Now: does anyone want to wonder why the Internet is knee deep in child pornography? (It is impossible to do a search for information about pre-teen sexual activity without turning up more invitations to predophile sites than sources of research data, as I learned in preparing this entry.) And does anyone dare to ask who is making the pornography? Why, it's our kids. Many if not most of the webcam girls are college students, working their way through school: set up a live sex website and put your marketing major to good use. In just the past year the University of Indiana has played host to a porn producer who used IU students in a sex film shot on campus, Penn State University has sponsored an event called Cuntfest, hundreds -- perhaps thousands -- of college girls on spring break have contributed amateur performances to dozens of video products (NSFW) featuring nudity and sexual antics, and dozens of college "humor" websites propagate pornographic materials (NSFW) that couldn't exist without willing (or at least susceptible) participants.

What have we prepared these youngsters to be? Porn performers and porn purveyors. If the rundown of their attainments enumerated above can be read like a resume, what else would you hire the kids of today to do? We began by considering the distressing phenomenon that literature is dying through inattention. Kids who won't read literature are certainly never going to write it. Their interest, to the extent that they have any, lies in the exact opposite direction. Because pornography in its many forms is the exact opposite of real art. Its purpose is not to elevate, illuminate, and inspire, but to drive from the mind all thought that does not pertain to sex. What other kind of thought have we equipped these children to entertain?
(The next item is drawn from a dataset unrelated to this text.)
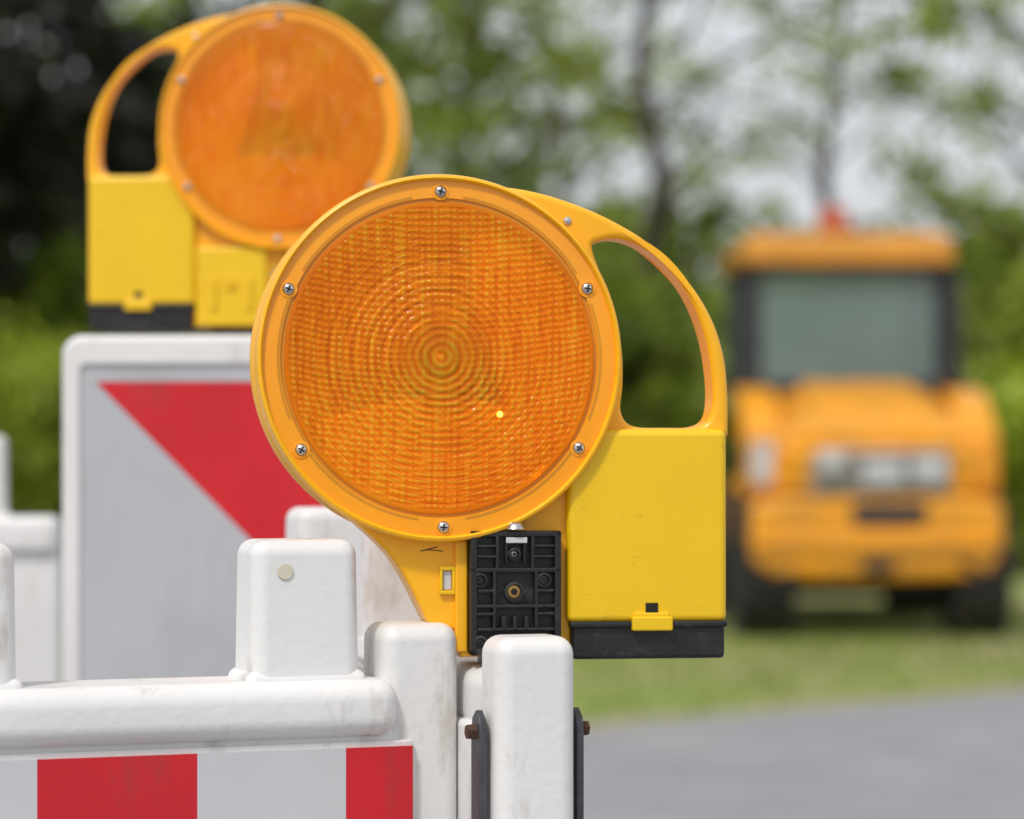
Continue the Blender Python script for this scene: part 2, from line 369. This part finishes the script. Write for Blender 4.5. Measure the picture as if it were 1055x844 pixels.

And who will we have to blame when they leave their great monument behind -- a multimedia mountain of prurient crap that will finally bury the literature we never taught them to read or appreciate.

Do you have the nerve to look inside the box and see what is being created there? Our beloved American kids are destined to be porn stars. Aren't you proud of what so much emphasis on self-esteem and self-actualization has wrought. I know I am.